In the past 2 weeks, I’ve described Savior’s leadership capital and resilience. This week, I want to suggest that Savior has a particular gift and call to “save the saved”— to make church and Christianity possible and desirable again for people who in some way are finding them hard. Why do I say this?
First, I’ve had conversations with a number of people at Savior who are in “the borderlands of faith.” Their childhood faith no longer works for them, and they are at Savior in part because it feels like a safe place where they can decide what, if anything, they will carry from that childhood faith into the rest of their adult lives.
More broadly, the “evangelical church culture” (ECC) is struggling. Younger leaders had already rejected the megachurch model and the political stances of that culture, before the recent #churchtoo scandals put a big period on the end of that sentence. Here in Wheaton, I keep running into people who have tasted but not been satisfied by ECC, and they are looking for (pick one) transcendence, humility, honesty, less busyness, fewer requests for money, and a place that is not anti-science, not unjust in its practices toward women, engaged with the poor, etc.

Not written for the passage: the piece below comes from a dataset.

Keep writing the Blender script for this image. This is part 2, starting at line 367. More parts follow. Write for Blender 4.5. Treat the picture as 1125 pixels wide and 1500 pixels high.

We are not perfect. This is not to pat ourselves on the back. “Saving the saved” is an unusual charism and not what every church can or should be doing. So today’s Word from Fr. Kevin is simply my saying, “I notice this. I intuit it. And I celebrate that Savior is a place of safety, refuge, and welcome for people who, I hope, will find their way home to Jesus and walk with him for the rest of their lives."